Merz, who boasts a strong business background but has never held a government leadership post, on Monday said "we live in times of profound change, of profound upheaval ... and of great uncertainty".
"And that is why we know that it is our historic obligation to lead this coalition to success," he said.
The alliance of Germany's two big-tent parties has vowed, once in government, to continue to support Ukraine as the United States looks to encourage a deal to end the war started by Russia's full-scale invasion over three years ago.
Expecting to take power, the coalition has already secured hundreds of billions of euros in fiscal firepower under a spending "bazooka" passed by the outgoing parliament.

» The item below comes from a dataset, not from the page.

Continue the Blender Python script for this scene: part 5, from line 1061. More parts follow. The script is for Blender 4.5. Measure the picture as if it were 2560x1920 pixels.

Their stated aim is to rebuild crumbling infrastructure and the long-underfunded military while boosting an economy which has shrunk for two years.
Merz has also vowed to curb irregular migration and deploy extra police to secure Germany's borders, putting an end to the open-door policy that welcomed millions of migrants under his party rival, ex-chancellor Angela Merkel.
The CDU leader has warned that only such drastic steps will prevent the AfD from potentially coming out on top in elections in four years' time.
The stakes were heightened when Germany's domestic intelligence service on Friday designated the AfD as a "right-wing extremist" party, reviving debate on whether it should be banned.
This sparked a furious response from Trump allies who have supported the anti-immigration AfD, with US Secretary of State Marco Rubio accusing the German spy agency of "tyranny in disguise".